When we buy a company, we prepare a 100-day plan for the transition to our ownership. In addition, we design compensation and incentive plans to align senior management with our clients’ interests. This is a critical component to how we design our asset management plans, to link management and company performance to the best interest of our clients.
We seek to design evaluation criteria for management that build very, very clear alignment between the performance of the company and the long-term value that we create for our clients. We don’t want to have our management team solely focused on making budget in any particular year.
Our incentives are much broader than that. They also cover non-financial metrics such as mitigating risk and driving long-term value through managing employee and customer engagement.
On an annual basis, we prepare a value creation plan with the company’s senior leadership and discuss it internally with our broader regional team, to solicit input from people who aren’t on the asset management team. We complete annual assessments of our portfolio company management, during which we review the performance of the prior year and plan the initiatives and priorities for the current year. Then we have a meeting halfway through the year to check on progress against those initiatives and identify any changes or new developments in the market or the company.
We also look for opportunities to identify best practices around strategy and operations across portfolio companies. We own several utility-scale renewables businesses around the globe, so for those platforms that could be sharing experience and discussing approaches to decisions on battery storage, commercialisation or procurement, for instance.
How does an active governance strategy contribute to value creation?
John Ma: When we acquired Patriot Rail, a short line freight railroad operator, in 2019, management was excellent from an operations perspective. They know the rail business and the industry, they have a terrific network, but under the prior ownership structure there was very limited ability to invest in attractive opportunities for bolt-on M&A or new development to drive growth. We needed management to add that capability and an investment evaluation framework.
Our team worked very closely with senior management on building up that function internally by providing guidance and support. As they added people and built a team, we helped them with establishing criteria to screen and evaluate these types of opportunities.
MR: You can also create value by derisking the business. We have a significant investment in Terra-Gen, a large renewable IPP primarily focused in the California market but also active in certain other states in the US.
In 2020, when we made the investment, the company had a fair amount of merchant power exposure. One of the key facets of our business plan was to take some of this uncontracted power generation and enter into long-term contracts, to dovetail with strong tailwinds in the power contracting market, particularly in California.
For an example which is more forward-looking, we closed earlier this year on the acquisition of US Signal, a data centre and network services provider. This is our first digital investment in North America, and we had a very ambitious 100-day plan when we came into the company. We brought in a new CEO, Daniel Watts, and we have added to and augmented the management team where we felt the company could benefit from incremental talent.
We have identified a series of strategic priorities for the company, with both organic and inorganic growth ambitions. On the organic side, we plan to invest in our existing footprint to densify the fibre network and expand the existing data centres, and eventually develop new data centres in that area.

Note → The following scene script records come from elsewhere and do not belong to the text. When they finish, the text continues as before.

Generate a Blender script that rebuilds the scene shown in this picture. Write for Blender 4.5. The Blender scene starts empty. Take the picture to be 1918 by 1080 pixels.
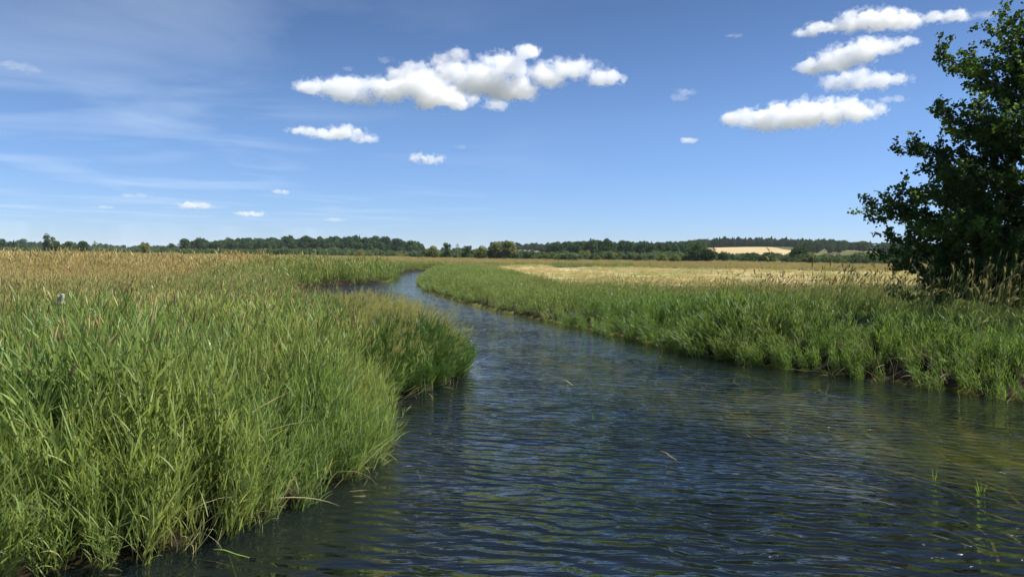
import bpy, math, random
import numpy as np
from mathutils import Matrix, Vector

scene = bpy.context.scene
COL = scene.collection
rng = np.random.default_rng(7)
random.seed(7)

# ------------------------------------------------------------------ camera
F = 1385.0            # focal length in pixels of the 1918 px wide photograph
EYE = 3.0             # eye height above the water
PITCH = math.atan(65 / F)
ROLL = math.radians(0.65)
_f = Vector((0, math.cos(PITCH), -math.sin(PITCH)))
_u0 = Vector((0, math.sin(PITCH), math.cos(PITCH)))
_x = Vector((1, 0, 0))
_r = _x * math.cos(ROLL) + _u0 * math.sin(ROLL)
_u = -_x * math.sin(ROLL) + _u0 * math.cos(ROLL)
cam_data = bpy.data.cameras.new("camera")
cam = bpy.data.objects.new("camera", cam_data)
COL.objects.link(cam)
cam_data.sensor_width = 36.0
cam_data.lens = 36.0 * F / 1918.0
cam_data.clip_start = 0.05
cam_data.clip_end = 80000.0
m = Matrix.Identity(4)
for i in range(3):
    m[i][0], m[i][1], m[i][2] = _r[i], _u[i], -_f[i]
m[2][3] = EYE
cam.matrix_world = m
scene.camera = cam

# ------------------------------------------------------------------ light
SUN_AZ, SUN_EL = math.radians(84), math.radians(56)      # azimuth from +Y towards +X
world = bpy.data.worlds.new("World")
scene.world = world
world.use_nodes = True
wn, wl = world.node_tree.nodes, world.node_tree.links
wn.clear()
w_out = wn.new("ShaderNodeOutputWorld")
w_bg = wn.new("ShaderNodeBackground")
sky = wn.new("ShaderNodeTexSky")
sky.sky_type = 'NISHITA'
sky.sun_disc = False
sky.sun_elevation = SUN_EL
sky.sun_rotation = SUN_AZ
sky.altitude = 20
sky.air_density = 1.0
sky.dust_density = 0.0
sky.ozone_density = 3.0
w_bg.inputs['Strength'].default_value = 0.084
# thin cirrus veils high in the sky
tc = wn.new("ShaderNodeTexCoord")
sep = wn.new("ShaderNodeSeparateXYZ")
wl.new(tc.outputs['Generated'], sep.inputs[0])
mx = wn.new("ShaderNodeMath"); mx.operation = 'MAXIMUM'; mx.inputs[1].default_value = 0.03
wl.new(sep.outputs['Z'], mx.inputs[0])
dx = wn.new("ShaderNodeMath"); dx.operation = 'DIVIDE'
dy = wn.new("ShaderNodeMath"); dy.operation = 'DIVIDE'
wl.new(sep.outputs['X'], dx.inputs[0]); wl.new(mx.outputs[0], dx.inputs[1])
wl.new(sep.outputs['Y'], dy.inputs[0]); wl.new(mx.outputs[0], dy.inputs[1])
cmb = wn.new("ShaderNodeCombineXYZ")
wl.new(dx.outputs[0], cmb.inputs[0]); wl.new(dy.outputs[0], cmb.inputs[1])
mp = wn.new("ShaderNodeMapping")
mp.inputs['Rotation'].default_value = (0, 0, 0.5)
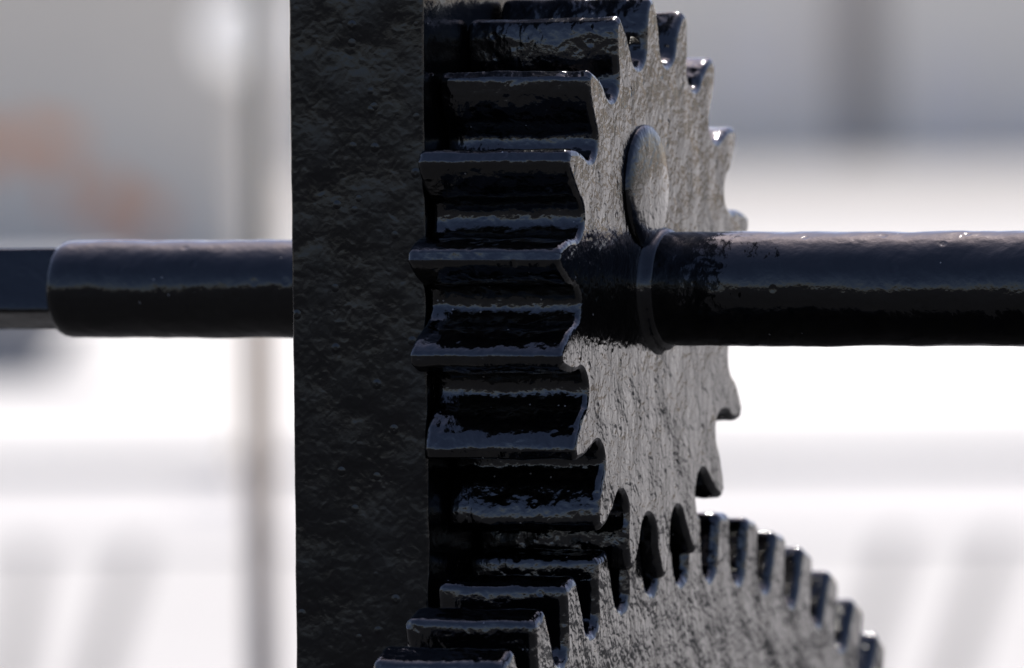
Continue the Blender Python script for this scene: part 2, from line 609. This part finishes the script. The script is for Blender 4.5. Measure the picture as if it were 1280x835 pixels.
M_WALLG = plain_material('grey_plaster', (0.66, 0.60, 0.50), 0.85, 0.05, 2.0)
M_ORANGE = plain_material('orange_paint', (0.78, 0.34, 0.15), 0.7, 0.15, 0.4)
M_POLE = plain_material('beige_weathered_pole', (0.86, 0.74, 0.56), 0.8, 0.15, 0.3)
M_WHITE = plain_material('white_enamel', (0.85, 0.85, 0.84), 0.4, 0.02, 0.3)
M_DGREY = plain_material('dark_grey_steel', (0.12, 0.12, 0.12), 0.6, 0.2, 0.5)
M_FAC = plain_material('pale_render', (0.90, 0.82, 0.68), 0.85, 0.05, 2.0)
M_FACD = plain_material('brown_grey_door', (0.42, 0.37, 0.31), 0.8, 0.1, 1.0)
M_FACL = plain_material('light_render', (0.88, 0.80, 0.69), 0.85, 0.05, 2.0)

d = 50.0
hut = empty('grey_hut', (at(60, d=d), d + CY, 0.10))
tag(hut, 'blurred grey wall with orange lettering, left of the black post', 'building')
xl = at(-700, d=d) - hut.location.x; xr = at(308, d=d) - hut.location.x
box('wall', xl, xr, 0, 6, 0, 2.35, M_WALLG, hut)
box('roof', xl - 0.2, xr + 0.2, -0.15, 6.2, 2.351, 2.45, M_DGREY, hut)
def pxz(py, d):       # height over the ground of picture row py at distance d
    cz = cam.location.z
    return cz - (py - 99.0) / 9600.0 * d
def stroke(name, pts, wpx, d, parent, mat, lift=0.012):
    for (xa, ya), (xb, yb) in zip(pts[:-1], pts[1:]):
        A = Vector((at(xa, d=d) - parent.location.x, pxz(ya, d) - parent.location.z))
        B = Vector((at(xb, d=d) - parent.location.x, pxz(yb, d) - parent.location.z))
        t = (B - A).normalized(); nn = Vector((-t.y, t.x)) * wpx * d / 9600 / 2
        A -= t * 0.02; B += t * 0.02
        pts4 = [A - nn, B - nn, B + nn, A + nn]
        V = [(p.x, -lift, p.y) for p in pts4] + [(p.x, -0.001, p.y) for p in pts4]
        F = [(0, 1, 2, 3), (7, 6, 5, 4), (0, 4, 5, 1), (1, 5, 6, 2), (2, 6, 7, 3), (3, 7, 4, 0)]
        mesh_obj(name, V, F, mat, parent, smooth=False)
stroke('lettering', [(-60, 172), (12, 178)], 38, d, hut, M_ORANGE)
stroke('lettering', [(32, 160), (92, 172)], 32, d, hut, M_ORANGE)
stroke('lettering', [(78, 205), (84, 252)], 15, d, hut, M_ORANGE, 0.015)
stroke('lettering', [(128, 232), (150, 256)], 46, d, hut, M_ORANGE, 0.018)
stroke('lettering', [(168, 258), (196, 268)], 36, d, hut, M_ORANGE, 0.018)

d = 6.0
pole = empty('pole', (at(322, d=d), d + CY, 0.004))
tag(pole, 'thin beige pole standing behind the left shaft end, out of focus', 'pole')
def cyl(name, r0, r1, z0, z1, mat, parent, seg=20, x=0.0, y=0.0):
    V = []; F = []
    for z, r in ((z0, r0), (z1, r1)):
        for k in range(seg):
            a = 2 * math.pi * k / seg
            V.append((x + r * math.cos(a), y + r * math.sin(a), z))
    for k in range(seg):
        k2 = (k + 1) % seg
        F.append((k, k2, seg + k2, seg + k))
    F.append(tuple(range(seg - 1, -1, -1))); F.append(tuple(range(seg, 2 * seg)))
    return mesh_obj(name, V, F, mat, parent)
M_BROWN = plain_material('brown_weathered_wood', (0.52, 0.41, 0.30), 0.85, 0.2, 0.1)
cyl('pole_sleeve', 0.0122, 0.0122, 0.012, 1.19, M_BROWN, pole)
cyl('pole_shaft', 0.0070, 0.0070, 1.19, 2.1, M_POLE, pole)
cyl('foot', 0.05, 0.05, 0, 0.012, M_POLE, pole)

d = 26.0
sign = empty('lamp_globe', (at(303, d=d), d + CY, 0.0))
tag(sign, 'white round lamp on a slim post at the top left', 'lamp')
cz = pxz(38, d)
lathe_pts = []
V = []; F = []
for i in range(9):
    t = math.pi * i / 8
    for k in range(16):
        a = 2 * math.pi * k / 16
        V.append((0.13 * math.sin(t) * math.cos(a), 0.13 * math.sin(t) * math.sin(a), cz + 0.14 * math.cos(t)))
for i in range(8):
    for k in range(16):
        k2 = (k + 1) % 16
        F.append((i * 16 + k, (i + 1) * 16 + k, (i + 1) * 16 + k2, i * 16 + k2))
M_OPAL, nt_, b_ = nodes_of('opal_glass')
b_.inputs['Base Color'].default_value = (0.9, 0.9, 0.88, 1)
b_.inputs['Roughness'].default_value = 0.3
tr_ = nt_.nodes.new('ShaderNodeBsdfTranslucent'); tr_.inputs[0].default_value = (0.92, 0.91, 0.88, 1)
mx_ = nt_.nodes.new('ShaderNodeMixShader'); mx_.inputs[0].default_value = 0.6
nt_.links.new(b_.outputs[0], mx_.inputs[1]); nt_.links.new(tr_.outputs[0], mx_.inputs[2])
nt_.links.new(mx_.outputs[0], nt_.nodes['Material Output'].inputs['Surface'])
mesh_obj('globe', V, F, M_OPAL, sign)
cyl('lamp_stem', 0.014, 0.012, 0, cz - 0.135, M_POLE, sign)

d = 33.0
skip = empty('skip_container', (at(20, d=d), d + CY, 0.10))
M_SKIP = plain_material('grey_steel', (0.30, 0.29, 0.28), 0.6, 0.2, 0.5)
tag(skip, 'dark grey container with a sloping end, at the left edge under the shaft', 'container')
x0 = at(-420, d=d) - skip.location.x; x1 = at(20, d=d) - skip.location.x; x2 = at(120, d=d) - skip.location.x
V = [(x0, 0, 0.0), (x1, 0, 0.0), (x1, 1.6, 0), (x0, 1.6, 0), (x0 - 0.3, -0.05, 0.42), (x2, -0.05, 0.42), (x2, 1.65, 0.42), (x0 - 0.3, 1.65, 0.42)]
F = [(0, 3, 2, 1), (4, 5, 6, 7), (0, 1, 5, 4), (1, 2, 6, 5), (2, 3, 7, 6), (3, 0, 4, 7)]
mesh_obj('tub', V, F, M_SKIP, skip, smooth=False)
box('rim', x0 - 0.33, x2 + 0.03, -0.08, 1.68, 0.421, 0.455, M_SKIP, skip)

d = 74.0
fac = empty('pale_building', (at(1050, d=d), d + CY, 0.10))
tag(fac, 'pale grey building front with a dark brown door, upper right', 'building')
def fx(px): return at(px, d=d) - fac.location.x
box('wall', fx(200), fx(3000), 0.0, 8, 0, 2.7, M_FAC, fac)
box('door', fx(1052), fx(1108), -0.05, -0.002, pxz(211, d) - 0.10, 2.55, M_FACD, fac)
box('plinth', fx(202), fx(2998), -0.3, -0.003, 0.0, pxz(212, d) - 0.10, M_FACL, fac)
for (a, b, top, bot) in ((890, 1000, 20, 160), (1015, 1040, -20, 200), (1150, 1235, 70, 200), (1255, 1330, 120, 205)):
    box('panel', fx(a), fx(b), -0.06, -0.002, pxz(bot, d) - 0.10, pxz(top, d) - 0.10, M_FACL, fac)
for k in range(1, 3):  # added doors and panels out of view, to vary the gear-face reflections
    o_ = 560 * k
    box('door', fx(1052 + o_), fx(1108 + o_ + 60), -0.05, -0.002, pxz(211, d) - 0.10, 2.55, M_FACD, fac)
    box('panel', fx(1215 + o_), fx(1400 + o_), -0.06, -0.002, pxz(205, d) - 0.10, 2.4, M_FACL, fac)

“If you are doing a bolt-on acquisition, you have to look at the premium you may be paying the current owner, relative to the value and synergies you can create”
John Ma
Inorganically, we are looking at opportunities to further expand through potential acquisitions of data centres, either in and around our footprint or potentially in adjacent markets. We developed that strategy through the due diligence and negotiation phases of assessing the investment. As we brought in new leadership, we have worked closely with them to flesh that out and move from a strategic vision to an execution plan for the next three to five years.
What determines whether to pursue organic or inorganic growth for a given portfolio company?

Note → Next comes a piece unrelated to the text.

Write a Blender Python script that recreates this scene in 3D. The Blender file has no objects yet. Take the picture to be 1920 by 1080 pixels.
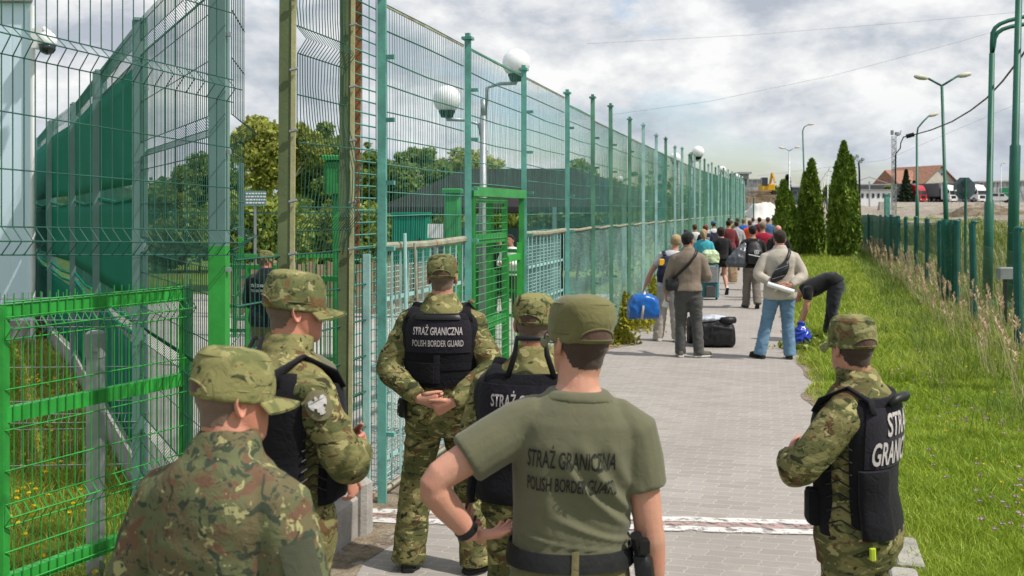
import bpy, bmesh, math, random
import numpy as np
from mathutils import Vector, Matrix, noise
from mathutils.bvhtree import BVHTree
R = math.radians
random.seed(7)
rng = np.random.default_rng(7)
scn = bpy.context.scene
COL = scn.collection

# ---------------------------------------------------------------- camera
F_PX, HZ, CAMH = 1867.0, 395.0, 2.1          # focal length in photo pixels, horizon row, eye height
cam = bpy.data.cameras.new('camera'); cam_o = bpy.data.objects.new('camera', cam); COL.objects.link(cam_o)
cam_o.location = (0, 0, CAMH); cam_o.rotation_euler = (R(90), 0, 0)
cam.sensor_width = 36; cam.lens = 36 * F_PX / 1920
cam.shift_y = -(540 - HZ) / 1920
cam.clip_start = .1; cam.clip_end = 3000
cam.dof.use_dof = True; cam.dof.focus_distance = 6.6; cam.dof.aperture_fstop = 5.0
scn.camera = cam_o

# ---------------------------------------------------------------- light
SUN_EL, SUN_AZ = R(54), R(113)               # azimuth measured from +Y (away from camera) towards +X (right)
w = bpy.data.worlds.new('World'); scn.world = w; w.use_nodes = True
nt = w.node_tree; N = nt.nodes; L = nt.links; N.clear()
out = N.new('ShaderNodeOutputWorld')
sky = N.new('ShaderNodeTexSky'); sky.sky_type = 'NISHITA'; sky.sun_disc = False
sky.sun_elevation = SUN_EL; sky.sun_rotation = SUN_AZ; sky.dust_density = 1.5
bg = N.new('ShaderNodeBackground'); bg.inputs[1].default_value = .13; L.new(sky.outputs[0], bg.inputs[0])
tc = N.new('ShaderNodeTexCoord'); sep = N.new('ShaderNodeSeparateXYZ'); L.new(tc.outputs['Generated'], sep.inputs[0])
def wm(op, a, b=None, clamp=False):
    n = N.new('ShaderNodeMath'); n.operation = op; n.use_clamp = clamp
    for i, v in enumerate((a, b)):
        if v is None: continue
        if isinstance(v, (int, float)): n.inputs[i].default_value = v
        else: L.new(v, n.inputs[i])
    return n.outputs[0]
cmb = N.new('ShaderNodeCombineXYZ')          # clouds live on the sphere of directions, flattened a little towards the horizon
L.new(sep.outputs[0], cmb.inputs[0]); L.new(sep.outputs[1], cmb.inputs[1]); L.new(wm('MULTIPLY', sep.outputs[2], 1.9), cmb.inputs[2])
def wnoise(scale, detail, rough, dist, off):
    mp = N.new('ShaderNodeMapping'); mp.inputs['Location'].default_value = off; L.new(cmb.outputs[0], mp.inputs[0])
    n = N.new('ShaderNodeTexNoise'); n.inputs['Scale'].default_value = scale; n.inputs['Detail'].default_value = detail
    n.inputs['Roughness'].default_value = rough; n.inputs['Distortion'].default_value = dist
    L.new(mp.outputs[0], n.inputs['Vector']); return n.outputs['Fac']
def wramp(fac, stops):
    r = N.new('ShaderNodeValToRGB'); L.new(fac, r.inputs[0])
    e = r.color_ramp.elements
    while len(e) < len(stops): e.new(.5)
    for k, (p, c) in enumerate(stops): e[k].position = p; e[k].color = (*c, 1) if not isinstance(c, float) else (c, c, c, 1)
    return r.outputs[0]
cover = wramp(wnoise(2.6, 8, .58, .3, (3.1, 1.7, 0)), [(.385, 0.0), (.455, 1.0)])
shade = wnoise(5.6, 11, .6, .12, (7.3, .4, 2.0)); shade_up = wnoise(5.6, 11, .6, .12, (7.33, .39, 2.055))   # density here and a little higher: lit tops, grey undersides
broad = wnoise(2.1, 3, .5, .2, (1.3, 9.1, 4.0))
relief = wm('MULTIPLY', wm('SUBTRACT', shade, shade_up), 1.15)
tone = wm('ADD', wm('ADD', wm('MULTIPLY', shade, .35), wm('MULTIPLY', broad, .65)), relief)
ccol = wramp(tone, [(.33, (.56, .60, .67)), (.43, (.70, .735, .79)), (.51, (.86, .875, .905)), (.60, (1.0, 1.0, 1.0)), (.70, (1.16, 1.15, 1.13))])
cb = N.new('ShaderNodeBackground'); cb.inputs[1].default_value = .66; L.new(ccol, cb.inputs[0])
hz_ = wramp(sep.outputs[2], [(.0, (.66, .745, .86)), (.12, (1.0, 1.0, 1.0))])   # thinner, bluer cloud low down
mixc = N.new('ShaderNodeMix'); mixc.data_type = 'RGBA'; mixc.blend_type = 'MULTIPLY'; mixc.inputs[0].default_value = .85; L.new(ccol, mixc.inputs[6]); L.new(hz_, mixc.inputs[7]); L.new(mixc.outputs[2], cb.inputs[0])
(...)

JM: It is very specific to the company, the industry and the environment they are operating in. On a risk-adjusted return basis, there are many considerations. If you are developing a new project, you need to go through the steps of getting permits, securing contracts and building out the project, which has its own set of risks. But the capital you put into that sort of a development is at cost, and can drive great returns.
On the other hand, if you are doing a bolt-on acquisition, you have to look at the premium you may be paying the current owner, relative to the value and synergies you can create out of the asset by bolting it onto an existing business. So, it is very case-by-case specific. We don’t make generalisations, but those are the types of considerations we look at.
Our thesis when we invested in Patriot Rail in 2019 was that the short-line industry was quite fragmented, with hundreds of mom-and-pop-type operators as a byproduct of deregulation 40 years ago, so there are still a number of attractive opportunities for accretive acquisitions when you have a high-quality platform. Terra-Gen is an example of a different approach, with organic growth the primary focus.
As we look around the utility-scale renewables landscape, doing bolt-on acquisitions has not been so attractive in recent years, on a risk-adjusted return basis, as the company doing its own development. Since late 2020, when we invested, Terra-Gen has built out an extremely robust pipeline of attractive new renewable projects. In some cases, these are expansions or add-ons to existing operating assets that are in place.
What is the significance of sustainability in an overall infrastructure strategy?
John Ma: Infrastructure consists of long-life assets. So, we need to think about sustainability holistically, since these are long-term businesses by definition. Infrastructure businesses are also often old-fashioned businesses given their essential nature, and like many industries they are dealing with ageing workforces. So, workforce development and employee engagement are crucial.
Recruitment, training and retention are all important for the health of the business over the long term. This is an aspect of sustainability that doesn’t get talked about all that often. We make sure the management teams of our portfolio companies are focused on the quality of the workforce, upskilling, recruiting and training their workers and the next generation of employees.
Michael Ryder: Our employees are critical elements of our overall strategy. In addition to supporting employee development, lifelong learning and engagement, we of course focus on their safety. Many of our companies are in heavy-asset industries where employee safety is a critical priority at all levels of the organisation.